Me and my catheter will be over here delivering actual software while you figure out how React 32 broke your transcompiler.



No idea why you are comparing Java, which is BE, to React, which is FE.

I think I will check Java once they finally make coroutines… I mean “virtual threads” a stable feature. That actually looks exciting… being able to parallelize almost like in Go 5 years ago.


>finally make coroutines… I mean “virtual threads” a stable feature

Don't you mean fibers? Anyway, I'm pretty sure it's targeted to JDK21.


Fibers are now called virtual threads


Except I’m over here serving 10x the traffic with 10x less cloud spend on CPU and Memory for hosts.


In what language would that marvel be?
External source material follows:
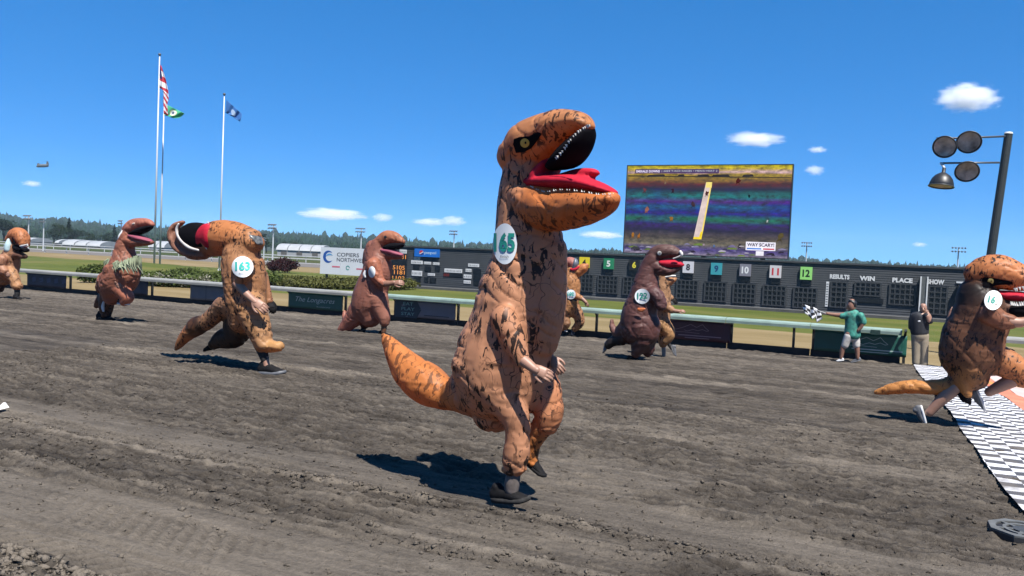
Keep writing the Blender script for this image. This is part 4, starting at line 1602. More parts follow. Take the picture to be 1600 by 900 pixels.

I give you the less memory....


Go has goroutines which have better cpu and memory than threads which are commonly used in java.

Java is now catching up with go and adding virtual threads which in september 2023 will have the same ease of use as go had in … 2007?

But as I wrote above, it migh really get me to check java again.


Well is it correct that until 1.14 (so 2020) Go used cooperative scheduling? Because Java Threads, (before the new virtual threads) are preempted by the OS...Go was launched in 2009? Who is doing the catching up?


Maybe you should upgrade from Java 1.4...


> delivering actual software while you figure out how React 32 broke your transcompiler.

Say that to enterprise software systems still running on Java 7 or 8 without any clear path to upgrade because their whole systems will break.


It’s almost like there is even a CS law for this exact scenario.. but Java 8 will be around and will still work 10 years from now, plus it is not an insurmountable task to bump it up to the latest version at all. Tell me literally any platform that has a better backwards compatibility story, because honest to God there is simply absolutely none.


Java 8 will be out of support in 7 years. It might seem like a lot but for enterprise systems it's nothing.


Which gives you a lifetime support of 16 years for a single version, with an absolutely sane and doable upgrade path.


C++. And it’s hated for the same reasons.